→ **DIRECTIVE**: Reproduce all of the data below without alteration; exclude every picture.

# start of SUPPLIED INFORMATION

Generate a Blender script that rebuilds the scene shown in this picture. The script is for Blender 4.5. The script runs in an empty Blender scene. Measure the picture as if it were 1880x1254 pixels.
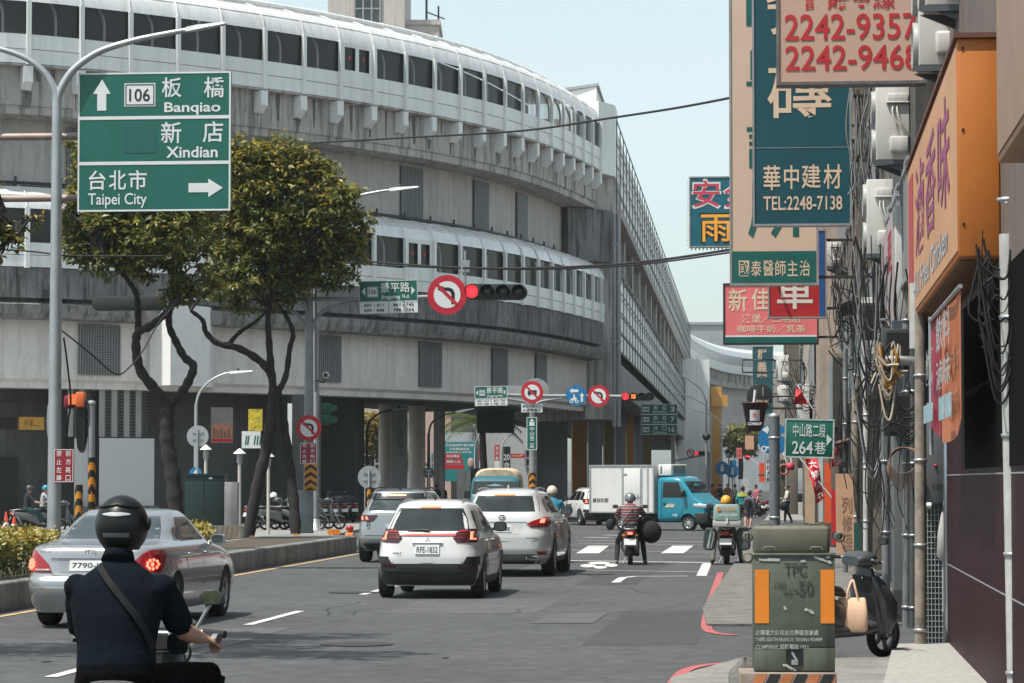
import bpy, bmesh, math, random
from mathutils import Vector, Matrix
random.seed(7)
S = bpy.context.scene
COL = S.collection
R = math.radians
# ---------------------------------------------------------------- camera, sky, sun, exposure
F, CH = 5400.0, 1.85                      # focal length in photo pixels, eye height
PT = math.atan((882 - 627) / F)
cP, sP = math.cos(PT), math.sin(PT)
cd = bpy.data.cameras.new('camera'); cam = bpy.data.objects.new('camera', cd); COL.objects.link(cam)
cd.sensor_width = 36; cd.lens = 36 * F / 1880; cd.clip_end = 6000; cd.clip_start = .5
cam.location = (0, 0, CH); cam.rotation_euler = (R(90) + PT, 0, 0)
S.camera = cam
SUN_EL, SUN_AZ = R(66), R(235)            # azimuth clockwise from +Y: behind the camera, to the left
w = bpy.data.worlds.new('World'); S.world = w; w.use_nodes = True
nt = w.node_tree; bg = nt.nodes['Background']
sky = nt.nodes.new('ShaderNodeTexSky'); sky.sky_type = 'NISHITA'; sky.sun_disc = False
sky.sun_elevation = SUN_EL; sky.sun_rotation = SUN_AZ
sky.air_density = 1.0; sky.dust_density = 1.4; sky.ozone_density = 1.2; sky.altitude = 20
hs = nt.nodes.new('ShaderNodeHueSaturation'); hs.inputs['Saturation'].default_value = .36      # thin white summer haze in the sky
nt.links.new(sky.outputs[0], hs.inputs['Color']); tm = nt.nodes.new('ShaderNodeMix'); tm.data_type = 'RGBA'; tm.blend_type = 'MULTIPLY'; tm.inputs[0].default_value = 1; tm.inputs[7].default_value = (.89, .985, .965, 1)
nt.links.new(hs.outputs[0], tm.inputs[6]); nt.links.new(tm.outputs[2], bg.inputs[0]); bg.inputs[1].default_value = .112
sd = bpy.data.lights.new('sun', 'SUN'); sun = bpy.data.objects.new('sun', sd); COL.objects.link(sun)
sd.energy = 3.3; sd.angle = R(.6); sd.color = (1, .95, .87)
dv = Vector((math.sin(SUN_AZ) * math.cos(SUN_EL), math.cos(SUN_AZ) * math.cos(SUN_EL), math.sin(SUN_EL)))
sun.rotation_euler = dv.to_track_quat('Z', 'Y').to_euler(); sun.location = (-30, 20, 60)
S.view_settings.view_transform = 'Standard'; S.view_settings.look = 'None'
S.view_settings.gamma = 1; S.view_settings.exposure = .8
S.cycles.use_denoising = True; S.cycles.max_bounces = 6; S.cycles.transparent_max_bounces = 8
S.cycles.caustics_reflective = False; S.cycles.caustics_refractive = False
RA = math.atan((1458 - 940) / F)          # road direction, right of the camera axis
RZ = -RA
TR = math.tan(RA)

def pt(px, py, Y):
    """world point that photo pixel shows at distance Y"""
    u, v = (px - 940) / F, (627 - py) / F
    dy, dz = cP - v * sP, sP + v * cP
    return Vector((u * Y / dy, Y, CH + dz * Y / dy))
def gp(px, py, z=0.0):
    """point on the horizontal plane z"""
    u, v = (px - 940) / F, (627 - py) / F
    dy, dz = cP - v * sP, sP + v * cP
    k = (z - CH) / dz
    return Vector((u * k, dy * k, z))
def fx(Y, o=0.0):
    """x of the right-hand shop fronts at distance Y, o metres out over the pavement"""
    return 1.654 + .0954 * Y - o

# ---------------------------------------------------------------- materials
MC = {}
def M(name, col, rough=.6, metal=0, var=.12, sc=3., bump=0, emit=0, streak=0, spec=.5, coat=0, alpha=1, sx=1, sz=1, fine=0, trans=0, dark=None):
    if name in MC: return MC[name]
    m = bpy.data.materials.new(name); m.use_nodes = True; MC[name] = m
    t = m.node_tree; N = t.nodes; Lk = t.links; b = N['Principled BSDF']
    b.inputs['Roughness'].default_value = rough; b.inputs['Metallic'].default_value = metal
    b.inputs['Specular IOR Level'].default_value = spec; b.inputs['Coat Weight'].default_value = coat
    b.inputs['Coat Roughness'].default_value = .04
    b.inputs['Alpha'].default_value = alpha
    if trans: b.inputs['Transmission Weight'].default_value = trans
    c = list(col) + [1] if len(col) == 3 else col
    b.inputs['Base Color'].default_value = c
    if emit:
        b.inputs['Emission Color'].default_value = c; b.inputs['Emission Strength'].default_value = emit
    if var or bump or streak:
        tc = N.new('ShaderNodeTexCoord'); mp = N.new('ShaderNodeMapping')
        Lk.new(tc.outputs['Object'], mp.inputs[0]); mp.inputs['Scale'].default_value = (sx, sx, sz)
        n1 = N.new('ShaderNodeTexNoise'); n1.inputs['Scale'].default_value = sc; n1.inputs['Detail'].default_value = 6; n1.inputs['Roughness'].default_value = .62
        Lk.new(mp.outputs[0], n1.inputs['Vector'])
        r = N.new('ShaderNodeValToRGB'); lo = [max(0, x * (1 - var)) for x in c[:3]] + [1]; hi = [min(1, x * (1 + var)) for x in c[:3]] + [1]
        r.color_ramp.elements[0].position = .3; r.color_ramp.elements[0].color = lo
        r.color_ramp.elements[1].position = .7; r.color_ramp.elements[1].color = hi
        Lk.new(n1.outputs[0], r.inputs[0]); out = r.outputs[0]
        if fine:
            n3 = N.new('ShaderNodeTexNoise'); n3.inputs['Scale'].default_value = sc * 14; n3.inputs['Detail'].default_value = 3
            Lk.new(tc.outputs['Object'], n3.inputs['Vector'])
            mr = N.new('ShaderNodeMapRange'); mr.inputs[1].default_value = .35; mr.inputs[2].default_value = .65; mr.inputs[3].default_value = 1 - fine; mr.inputs[4].default_value = 1 + fine
            Lk.new(n3.outputs[0], mr.inputs[0])
            vm = N.new('ShaderNodeVectorMath'); vm.operation = 'SCALE'; Lk.new(out, vm.inputs[0]); Lk.new(mr.outputs[0], vm.inputs['Scale']); out = vm.outputs[0]
        if streak:
            m2 = N.new('ShaderNodeMapping'); m2.inputs['Scale'].default_value = (1.3, 1.3, .12); Lk.new(tc.outputs['Object'], m2.inputs[0])
            n2 = N.new('ShaderNodeTexNoise'); n2.inputs['Scale'].default_value = 2.2; n2.inputs['Detail'].default_value = 7; n2.inputs['Roughness'].default_value = .7
            Lk.new(m2.outputs[0], n2.inputs['Vector'])
            r2 = N.new('ShaderNodeValToRGB'); r2.color_ramp.elements[0].position = .47; r2.color_ramp.elements[0].color = (0, 0, 0, 1)
            r2.color_ramp.elements[1].position = .62; r2.color_ramp.elements[1].color = (streak, streak, streak, 1); Lk.new(n2.outputs[0], r2.inputs[0])
            mx = N.new('ShaderNodeMix'); mx.data_type = 'RGBA'; Lk.new(r2.outputs[0], mx.inputs[0]); Lk.new(out, mx.inputs[6])
            mx.inputs[7].default_value = (list(dark) + [1]) if dark else [x * .25 for x in c[:3]] + [1]; out = mx.outputs[2]
        if var or streak: Lk.new(out, b.inputs['Base Color'])
        if bump:
            bp = N.new('ShaderNodeBump'); bp.inputs['Strength'].default_value = bump; bp.inputs['Distance'].default_value = .02
            n4 = N.new('ShaderNodeTexNoise'); n4.inputs['Scale'].default_value = sc * 8; n4.inputs['Detail'].default_value = 4; Lk.new(mp.outputs[0], n4.inputs['Vector'])
            Lk.new(n4.outputs[0], bp.inputs['Height']); Lk.new(bp.outputs[0], b.inputs['Normal'])
    return m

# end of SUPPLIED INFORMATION

→ **SOLUTION FOR THIS TASK**:
Generate a Blender script that rebuilds the scene shown in this picture. The script is for Blender 4.5. The script runs in an empty Blender scene. Measure the picture as if it were 1880x1254 pixels.
import bpy, bmesh, math, random
from mathutils import Vector, Matrix
random.seed(7)
S = bpy.context.scene
COL = S.collection
R = math.radians
# ---------------------------------------------------------------- camera, sky, sun, exposure
F, CH = 5400.0, 1.85                      # focal length in photo pixels, eye height
PT = math.atan((882 - 627) / F)
cP, sP = math.cos(PT), math.sin(PT)
cd = bpy.data.cameras.new('camera'); cam = bpy.data.objects.new('camera', cd); COL.objects.link(cam)
cd.sensor_width = 36; cd.lens = 36 * F / 1880; cd.clip_end = 6000; cd.clip_start = .5
cam.location = (0, 0, CH); cam.rotation_euler = (R(90) + PT, 0, 0)
S.camera = cam
SUN_EL, SUN_AZ = R(66), R(235)            # azimuth clockwise from +Y: behind the camera, to the left
w = bpy.data.worlds.new('World'); S.world = w; w.use_nodes = True
nt = w.node_tree; bg = nt.nodes['Background']
sky = nt.nodes.new('ShaderNodeTexSky'); sky.sky_type = 'NISHITA'; sky.sun_disc = False
sky.sun_elevation = SUN_EL; sky.sun_rotation = SUN_AZ
sky.air_density = 1.0; sky.dust_density = 1.4; sky.ozone_density = 1.2; sky.altitude = 20
hs = nt.nodes.new('ShaderNodeHueSaturation'); hs.inputs['Saturation'].default_value = .36      # thin white summer haze in the sky
nt.links.new(sky.outputs[0], hs.inputs['Color']); tm = nt.nodes.new('ShaderNodeMix'); tm.data_type = 'RGBA'; tm.blend_type = 'MULTIPLY'; tm.inputs[0].default_value = 1; tm.inputs[7].default_value = (.89, .985, .965, 1)
nt.links.new(hs.outputs[0], tm.inputs[6]); nt.links.new(tm.outputs[2], bg.inputs[0]); bg.inputs[1].default_value = .112
sd = bpy.data.lights.new('sun', 'SUN'); sun = bpy.data.objects.new('sun', sd); COL.objects.link(sun)
sd.energy = 3.3; sd.angle = R(.6); sd.color = (1, .95, .87)
dv = Vector((math.sin(SUN_AZ) * math.cos(SUN_EL), math.cos(SUN_AZ) * math.cos(SUN_EL), math.sin(SUN_EL)))
sun.rotation_euler = dv.to_track_quat('Z', 'Y').to_euler(); sun.location = (-30, 20, 60)
S.view_settings.view_transform = 'Standard'; S.view_settings.look = 'None'
S.view_settings.gamma = 1; S.view_settings.exposure = .8
S.cycles.use_denoising = True; S.cycles.max_bounces = 6; S.cycles.transparent_max_bounces = 8
S.cycles.caustics_reflective = False; S.cycles.caustics_refractive = False
RA = math.atan((1458 - 940) / F)          # road direction, right of the camera axis
RZ = -RA
TR = math.tan(RA)

def pt(px, py, Y):
    """world point that photo pixel shows at distance Y"""
    u, v = (px - 940) / F, (627 - py) / F
    dy, dz = cP - v * sP, sP + v * cP
    return Vector((u * Y / dy, Y, CH + dz * Y / dy))
def gp(px, py, z=0.0):
    """point on the horizontal plane z"""
    u, v = (px - 940) / F, (627 - py) / F
    dy, dz = cP - v * sP, sP + v * cP
    k = (z - CH) / dz
    return Vector((u * k, dy * k, z))
def fx(Y, o=0.0):
    """x of the right-hand shop fronts at distance Y, o metres out over the pavement"""
    return 1.654 + .0954 * Y - o

# ---------------------------------------------------------------- materials
MC = {}
def M(name, col, rough=.6, metal=0, var=.12, sc=3., bump=0, emit=0, streak=0, spec=.5, coat=0, alpha=1, sx=1, sz=1, fine=0, trans=0, dark=None):
    if name in MC: return MC[name]
    m = bpy.data.materials.new(name); m.use_nodes = True; MC[name] = m
    t = m.node_tree; N = t.nodes; Lk = t.links; b = N['Principled BSDF']
    b.inputs['Roughness'].default_value = rough; b.inputs['Metallic'].default_value = metal
    b.inputs['Specular IOR Level'].default_value = spec; b.inputs['Coat Weight'].default_value = coat
    b.inputs['Coat Roughness'].default_value = .04
    b.inputs['Alpha'].default_value = alpha
    if trans: b.inputs['Transmission Weight'].default_value = trans
    c = list(col) + [1] if len(col) == 3 else col
    b.inputs['Base Color'].default_value = c
    if emit:
        b.inputs['Emission Color'].default_value = c; b.inputs['Emission Strength'].default_value = emit
    if var or bump or streak:
        tc = N.new('ShaderNodeTexCoord'); mp = N.new('ShaderNodeMapping')
        Lk.new(tc.outputs['Object'], mp.inputs[0]); mp.inputs['Scale'].default_value = (sx, sx, sz)
        n1 = N.new('ShaderNodeTexNoise'); n1.inputs['Scale'].default_value = sc; n1.inputs['Detail'].default_value = 6; n1.inputs['Roughness'].default_value = .62
        Lk.new(mp.outputs[0], n1.inputs['Vector'])
        r = N.new('ShaderNodeValToRGB'); lo = [max(0, x * (1 - var)) for x in c[:3]] + [1]; hi = [min(1, x * (1 + var)) for x in c[:3]] + [1]
        r.color_ramp.elements[0].position = .3; r.color_ramp.elements[0].color = lo
        r.color_ramp.elements[1].position = .7; r.color_ramp.elements[1].color = hi
        Lk.new(n1.outputs[0], r.inputs[0]); out = r.outputs[0]
        if fine:
            n3 = N.new('ShaderNodeTexNoise'); n3.inputs['Scale'].default_value = sc * 14; n3.inputs['Detail'].default_value = 3
            Lk.new(tc.outputs['Object'], n3.inputs['Vector'])
            mr = N.new('ShaderNodeMapRange'); mr.inputs[1].default_value = .35; mr.inputs[2].default_value = .65; mr.inputs[3].default_value = 1 - fine; mr.inputs[4].default_value = 1 + fine
            Lk.new(n3.outputs[0], mr.inputs[0])
            vm = N.new('ShaderNodeVectorMath'); vm.operation = 'SCALE'; Lk.new(out, vm.inputs[0]); Lk.new(mr.outputs[0], vm.inputs['Scale']); out = vm.outputs[0]
        if streak:
            m2 = N.new('ShaderNodeMapping'); m2.inputs['Scale'].default_value = (1.3, 1.3, .12); Lk.new(tc.outputs['Object'], m2.inputs[0])
            n2 = N.new('ShaderNodeTexNoise'); n2.inputs['Scale'].default_value = 2.2; n2.inputs['Detail'].default_value = 7; n2.inputs['Roughness'].default_value = .7
            Lk.new(m2.outputs[0], n2.inputs['Vector'])
            r2 = N.new('ShaderNodeValToRGB'); r2.color_ramp.elements[0].position = .47; r2.color_ramp.elements[0].color = (0, 0, 0, 1)
            r2.color_ramp.elements[1].position = .62; r2.color_ramp.elements[1].color = (streak, streak, streak, 1); Lk.new(n2.outputs[0], r2.inputs[0])
            mx = N.new('ShaderNodeMix'); mx.data_type = 'RGBA'; Lk.new(r2.outputs[0], mx.inputs[0]); Lk.new(out, mx.inputs[6])
            mx.inputs[7].default_value = (list(dark) + [1]) if dark else [x * .25 for x in c[:3]] + [1]; out = mx.outputs[2]
        if var or streak: Lk.new(out, b.inputs['Base Color'])
        if bump:
            bp = N.new('ShaderNodeBump'); bp.inputs['Strength'].default_value = bump; bp.inputs['Distance'].default_value = .02
            n4 = N.new('ShaderNodeTexNoise'); n4.inputs['Scale'].default_value = sc * 8; n4.inputs['Detail'].default_value = 4; Lk.new(mp.outputs[0], n4.inputs['Vector'])
            Lk.new(n4.outputs[0], bp.inputs['Height']); Lk.new(bp.outputs[0], b.inputs['Normal'])
    return m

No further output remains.